Justice Studies Minor

Interested in criminal justice, legal studies, or social justice? You should consider our Justice Studies minor. 

The Justice Studies minor is designed for students interested in understanding the theoretical foundations, practical implementations, and resulting consequences of justice in contemporary Western society. This interdisciplinary program is a collaboration between Sociology, Political Science, and Philosophy faculty. 

The minor includes required coursework in Sociology, Political Science, and Philosophy, with additional electives across disciplines to introduce students to cultural, economic, philosophical, political, and social conceptualizations of justice and injustice with a core emphasis on analyzing often controversial issues through critical inquiry and social science investigation.

The minor is intended to stand alone. It includes the option of an elective course, Special Topics in Justice Studies, which permits faculty from across the College to contribute to the minor’s curriculum.
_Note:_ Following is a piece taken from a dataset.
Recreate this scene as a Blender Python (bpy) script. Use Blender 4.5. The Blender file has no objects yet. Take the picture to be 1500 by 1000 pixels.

For example, during the Spring 2013 semester, the Special Topics Course was taught as a unique combined course on “Theories of Justice” that brings students from our Manhattan campus up to the campus at Bedford Hills Correctional Facility for Women through Marymount Manhattan’s Bedford Hills College Program.

Learning goals

The learning goals for the minor in Justice Studies are that upon completion of the required coursework, students will be able to identify and explain the common philosophical, economic, cultural, political and social conceptualizations of justice in Western society; analyze and critically evaluate arguments concerning justice; and articulate contemporary controversies concerning justice and injustice in Western society.

The minor has two required courses, with the remaining twelve credits selected from a wide variety of electives; it is intentionally flexible to also work for students who are not interested in law school, but rather want to focus on interdisciplinary perspectives on justice.